Pruning Tomato Plants

Shows pruning tomato plants, taking off suckers and removing lower leaves to prevent blight. This is one of many videos that will follow the gardening season…

15 Responses to “Pruning Tomato Plants”

  1. I hate prunning! I just tried to prune my first time tomato that had
    flowers and those branches were so fragil, both branches broke!!!!! It was
    Tiny Tom Tomato and were so fragil!! In this video,tomato looks very
    strong. It broke my heart!!!! It is dead!!!!It took 2 month to get there!!!
    I hate myself when it happens. I must not watch YouTube.

  2. How long are your credits, I switched off at 20 seconds. Maybe you should
    put your video on Xfactor

  3. If a person prunes their tomato plants in the manner you do, removing the
    lower branches/leaves, you are eliminating the plant’s ability to provide
    the soil under it with shade. It’s important that plentiful and consistent
    moisture is provided. If not, fruits are likely to crack.

  4. I never thought to use pine needles. They are bad news for grass but I’ll
    give it a try for tomatoes. Someone told me carrots and tomatoes thrive
    together. Not sure if it’s true but I’m giving it a try.

  5. Grass clippings spread 4 to 6″ thick work just fine keeping the weeds in
    check. Leave space around the base of the plant to accept water.

  6. Thanks. I put lots of straw or leaves on top of the soil hoping to shade
    the soil. Not good enough?

  7. So that’s what I did wrong. Some of my tomatos did crack. I’ll try shading
    them next time. Thanks!!!!

  8. Nice, short and sweet. I didn’t have to watch several videos because you
    showed me exactly what I needed to know the first time. Now I gonna find my
    little scissors and get after them tomato plants.

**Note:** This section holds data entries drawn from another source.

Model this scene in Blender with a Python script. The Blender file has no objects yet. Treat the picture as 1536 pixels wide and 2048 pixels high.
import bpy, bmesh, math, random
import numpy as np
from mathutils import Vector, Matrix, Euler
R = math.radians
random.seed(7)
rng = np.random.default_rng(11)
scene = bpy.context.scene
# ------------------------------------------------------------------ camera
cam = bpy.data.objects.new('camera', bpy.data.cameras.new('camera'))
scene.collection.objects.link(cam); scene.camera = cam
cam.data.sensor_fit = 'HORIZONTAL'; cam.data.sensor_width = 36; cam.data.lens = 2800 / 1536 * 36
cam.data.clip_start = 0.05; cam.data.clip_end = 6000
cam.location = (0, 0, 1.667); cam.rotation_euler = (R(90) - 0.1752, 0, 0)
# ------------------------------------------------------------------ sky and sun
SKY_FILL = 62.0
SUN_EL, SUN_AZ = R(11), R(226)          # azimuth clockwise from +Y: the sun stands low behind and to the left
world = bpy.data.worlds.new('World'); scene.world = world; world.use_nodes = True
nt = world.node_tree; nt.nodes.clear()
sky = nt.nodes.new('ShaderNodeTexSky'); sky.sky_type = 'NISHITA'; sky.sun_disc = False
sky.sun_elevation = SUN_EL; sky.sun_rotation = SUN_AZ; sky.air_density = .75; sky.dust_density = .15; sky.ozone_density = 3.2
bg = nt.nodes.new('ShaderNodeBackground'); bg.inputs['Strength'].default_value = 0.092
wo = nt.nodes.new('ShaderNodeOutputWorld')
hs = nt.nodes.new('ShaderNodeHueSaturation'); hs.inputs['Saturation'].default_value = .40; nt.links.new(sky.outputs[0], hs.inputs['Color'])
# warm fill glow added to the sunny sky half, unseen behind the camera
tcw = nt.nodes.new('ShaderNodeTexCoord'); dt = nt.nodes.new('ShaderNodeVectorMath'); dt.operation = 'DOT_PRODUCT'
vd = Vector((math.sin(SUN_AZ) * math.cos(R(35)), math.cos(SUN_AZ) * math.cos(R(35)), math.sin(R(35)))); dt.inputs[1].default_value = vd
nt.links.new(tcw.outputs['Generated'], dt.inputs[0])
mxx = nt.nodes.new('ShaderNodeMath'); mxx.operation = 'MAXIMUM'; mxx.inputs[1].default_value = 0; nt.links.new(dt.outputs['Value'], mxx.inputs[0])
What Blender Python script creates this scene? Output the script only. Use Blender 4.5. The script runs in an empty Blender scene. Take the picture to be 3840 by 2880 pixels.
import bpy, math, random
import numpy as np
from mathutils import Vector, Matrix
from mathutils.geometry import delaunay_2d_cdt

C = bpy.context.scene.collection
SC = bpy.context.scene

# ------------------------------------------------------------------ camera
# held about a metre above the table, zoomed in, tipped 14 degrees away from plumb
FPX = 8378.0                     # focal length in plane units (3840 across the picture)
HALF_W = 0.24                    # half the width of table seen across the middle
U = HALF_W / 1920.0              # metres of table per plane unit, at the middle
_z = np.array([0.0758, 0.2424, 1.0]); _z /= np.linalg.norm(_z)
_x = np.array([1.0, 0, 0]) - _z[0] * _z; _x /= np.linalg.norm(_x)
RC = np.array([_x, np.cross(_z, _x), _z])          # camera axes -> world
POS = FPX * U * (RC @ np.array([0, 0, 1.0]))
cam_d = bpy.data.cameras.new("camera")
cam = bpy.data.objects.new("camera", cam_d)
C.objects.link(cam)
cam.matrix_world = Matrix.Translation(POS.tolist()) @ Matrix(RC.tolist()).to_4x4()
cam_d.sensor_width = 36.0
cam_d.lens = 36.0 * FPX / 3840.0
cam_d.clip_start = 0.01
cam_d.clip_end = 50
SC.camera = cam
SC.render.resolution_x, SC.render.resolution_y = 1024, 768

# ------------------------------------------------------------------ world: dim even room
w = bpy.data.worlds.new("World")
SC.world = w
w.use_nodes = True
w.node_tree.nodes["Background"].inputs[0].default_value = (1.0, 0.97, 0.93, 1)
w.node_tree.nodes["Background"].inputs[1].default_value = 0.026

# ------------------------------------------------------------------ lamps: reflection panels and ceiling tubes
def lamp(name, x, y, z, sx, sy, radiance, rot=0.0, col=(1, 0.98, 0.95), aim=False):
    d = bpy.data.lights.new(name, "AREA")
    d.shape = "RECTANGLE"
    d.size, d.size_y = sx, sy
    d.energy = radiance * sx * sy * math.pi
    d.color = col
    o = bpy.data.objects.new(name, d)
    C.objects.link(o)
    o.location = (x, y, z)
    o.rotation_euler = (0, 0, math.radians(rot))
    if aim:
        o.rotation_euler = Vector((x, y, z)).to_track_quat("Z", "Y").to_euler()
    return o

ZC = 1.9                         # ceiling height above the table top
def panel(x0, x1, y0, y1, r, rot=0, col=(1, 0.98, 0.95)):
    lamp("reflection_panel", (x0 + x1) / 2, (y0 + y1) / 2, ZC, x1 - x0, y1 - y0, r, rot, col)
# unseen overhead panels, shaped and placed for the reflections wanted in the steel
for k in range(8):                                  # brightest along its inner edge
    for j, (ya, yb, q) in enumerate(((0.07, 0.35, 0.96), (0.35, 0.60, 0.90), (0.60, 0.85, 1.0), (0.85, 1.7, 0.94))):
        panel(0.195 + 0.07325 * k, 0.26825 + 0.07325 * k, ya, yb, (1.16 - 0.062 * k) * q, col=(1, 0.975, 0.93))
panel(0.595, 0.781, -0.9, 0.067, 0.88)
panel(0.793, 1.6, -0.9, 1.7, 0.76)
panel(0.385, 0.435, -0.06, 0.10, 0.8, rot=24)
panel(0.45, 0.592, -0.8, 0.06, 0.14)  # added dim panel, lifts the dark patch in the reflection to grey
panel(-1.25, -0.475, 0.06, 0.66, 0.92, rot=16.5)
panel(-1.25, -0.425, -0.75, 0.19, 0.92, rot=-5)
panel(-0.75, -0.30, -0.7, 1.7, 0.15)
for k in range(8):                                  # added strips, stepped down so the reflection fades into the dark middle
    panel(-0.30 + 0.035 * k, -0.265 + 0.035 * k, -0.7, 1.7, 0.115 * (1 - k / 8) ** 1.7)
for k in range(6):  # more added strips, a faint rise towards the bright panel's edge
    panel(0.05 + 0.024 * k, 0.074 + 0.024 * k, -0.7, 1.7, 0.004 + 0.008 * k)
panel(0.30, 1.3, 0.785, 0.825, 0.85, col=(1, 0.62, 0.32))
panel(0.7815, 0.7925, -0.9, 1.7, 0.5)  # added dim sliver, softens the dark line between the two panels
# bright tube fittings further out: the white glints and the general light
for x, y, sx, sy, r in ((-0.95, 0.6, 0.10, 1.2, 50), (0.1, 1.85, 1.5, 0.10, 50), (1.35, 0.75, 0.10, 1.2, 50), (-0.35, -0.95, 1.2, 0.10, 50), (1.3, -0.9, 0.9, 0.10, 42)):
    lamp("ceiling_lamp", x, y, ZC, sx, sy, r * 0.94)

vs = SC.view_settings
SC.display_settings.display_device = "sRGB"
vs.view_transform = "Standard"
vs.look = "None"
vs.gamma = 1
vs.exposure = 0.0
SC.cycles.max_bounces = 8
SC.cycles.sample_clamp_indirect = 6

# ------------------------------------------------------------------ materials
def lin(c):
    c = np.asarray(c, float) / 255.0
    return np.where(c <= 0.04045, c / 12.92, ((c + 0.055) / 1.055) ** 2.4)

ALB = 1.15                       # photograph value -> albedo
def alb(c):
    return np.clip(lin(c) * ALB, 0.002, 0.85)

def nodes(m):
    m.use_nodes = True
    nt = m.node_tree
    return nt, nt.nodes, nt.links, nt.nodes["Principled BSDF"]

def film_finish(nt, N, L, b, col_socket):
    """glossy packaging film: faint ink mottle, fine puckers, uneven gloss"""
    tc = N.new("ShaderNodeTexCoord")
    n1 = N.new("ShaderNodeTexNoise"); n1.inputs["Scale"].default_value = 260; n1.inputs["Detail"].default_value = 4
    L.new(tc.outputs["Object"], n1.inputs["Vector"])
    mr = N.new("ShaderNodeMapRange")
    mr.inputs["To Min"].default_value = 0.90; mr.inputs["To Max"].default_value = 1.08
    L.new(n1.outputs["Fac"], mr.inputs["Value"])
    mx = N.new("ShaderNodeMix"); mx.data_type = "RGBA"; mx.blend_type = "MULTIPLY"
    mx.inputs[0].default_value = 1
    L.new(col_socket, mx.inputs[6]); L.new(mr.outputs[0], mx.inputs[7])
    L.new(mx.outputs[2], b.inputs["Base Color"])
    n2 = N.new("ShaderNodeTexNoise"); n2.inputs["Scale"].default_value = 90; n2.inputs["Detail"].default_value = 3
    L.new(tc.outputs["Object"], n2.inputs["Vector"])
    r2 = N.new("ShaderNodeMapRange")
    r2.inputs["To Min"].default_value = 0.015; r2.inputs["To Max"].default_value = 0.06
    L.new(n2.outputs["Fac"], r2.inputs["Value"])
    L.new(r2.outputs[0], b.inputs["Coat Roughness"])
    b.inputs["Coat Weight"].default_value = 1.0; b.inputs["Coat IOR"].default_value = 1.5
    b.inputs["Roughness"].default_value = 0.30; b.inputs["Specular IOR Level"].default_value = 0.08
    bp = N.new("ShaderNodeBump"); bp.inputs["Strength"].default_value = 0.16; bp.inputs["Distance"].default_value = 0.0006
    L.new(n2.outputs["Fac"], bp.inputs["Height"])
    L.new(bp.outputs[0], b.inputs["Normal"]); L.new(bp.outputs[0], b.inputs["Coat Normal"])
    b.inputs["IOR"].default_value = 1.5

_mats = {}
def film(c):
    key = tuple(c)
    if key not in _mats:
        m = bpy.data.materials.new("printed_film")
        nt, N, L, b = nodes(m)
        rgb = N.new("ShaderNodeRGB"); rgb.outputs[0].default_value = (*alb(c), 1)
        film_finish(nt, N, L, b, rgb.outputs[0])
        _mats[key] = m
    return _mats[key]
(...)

  9. Thank you for this video, be

  10. Chop the top of the crotch

  11. came to learn how to prune tomatoes and keep replaying the beginning to
    hear that song. where can i get it?

  12. My tomatoes always crack if i water irregularly, dry followed by a lot of
    water. I don’t think shading will help. To keep the soil temperature down i
    use a lot of straw as mulch. The mulch also keeps the soil moisture more
    constant.

  13. Joel is on facebook and myspace. Maybe you can contact him there

  14. Thank you for this video, very clear and easy to follow

  15. You bet, straw, leaves, grass clippings etc. work very well to retain soil
    moisture, even wood mulch but it is important to place mulch after partial
    decomposition has occurred. Fresh mulch will rob the soil of nitrogen and
    in many cases, particularly with a thick mat of grass clippings, mold can
    enter the scene and introduce root rot to your tomatoes. I prefer pine
    needles as it supplies acid to the soil and tomato plants thrive in acidic
    soil. Enjoyed your video by the way.